Doodsbeenderen
Ezechiël 37:3
„En Hij zei tot mij: Mensenkind, zullen deze beenderen levend worden? En ik zei: Heere Heere, Gij weet het.”
In deze profetie vindt u een beschrijving van de droevige toestand van de Joden in hun ballingschap te Babel en een profetie van hun wonderlijke en onverwachte bevrijding uit die slavernij. Dit wordt uitgedrukt door het beeld van de dorre beenderen. Daarin verklaart hij de betekenis van de beenderen. Want deze beenderen zijn het gehele huis Israëls, dat wil zeggen: deze beenderen zijn het symbool van het huis Israëls. Dus deze dorre beenderen dient men niet voor een echte zaak te houden, maar slechts in een visioen te zien: niet waar in de historie van de zaak, maar waar in de betekenis van het beeld.

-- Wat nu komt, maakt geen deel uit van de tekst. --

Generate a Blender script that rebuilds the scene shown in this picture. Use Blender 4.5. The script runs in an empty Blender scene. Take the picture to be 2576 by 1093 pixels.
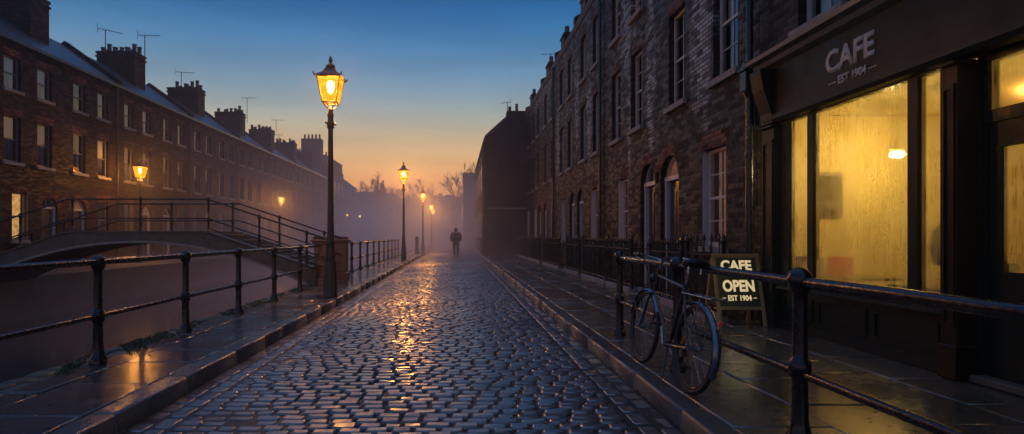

Ezechiël werd naar buiten geleid in de geest, niet lichamelijk (Ezechiël 8:3): de Geest des Heeren „nam mij op bij het haar van mijn hoofd en de Geest voerde mij op tussen de aarde en tussen de hemel, en bracht mij in de gezichten Gods te Jeruzalem.” Hij was toen in Babel, en het is niet waarschijnlijk dat Gods Geest hem bij het hoofdhaar naar Jeruzalem bracht. Nee, het was een visioen. „Hij bracht mij in de gezichten Gods te Jeruzalem.” Hij zag hetgeen in de tempel gedaan werd, niet door beschouwing, maar door een visionaire voorstelling. Van die waarheid was hij evenzeer verzekerd alsof hij ze met de lichamelijke ogen gezien had.
Matthew Meade, predikant te Stepney
(”Nieuw leven in de doodsbeenderen”, 1710)
Matthew Meade wordt geboren in 1629 of 1630 in het Engelse dorp Leighton Buzzard. Hij studeert aan het King’s College in Cambridge en wordt vervolgens in 1649 godsdienstonderwijzer. In 1669 gaat Meade aan de slag als hulpprediker in Stepney; later wordt hij daar predikant. Zijn bekendste boek is ”De bijna-christen ontdekt” (1661). Hij overlijdt in 1699.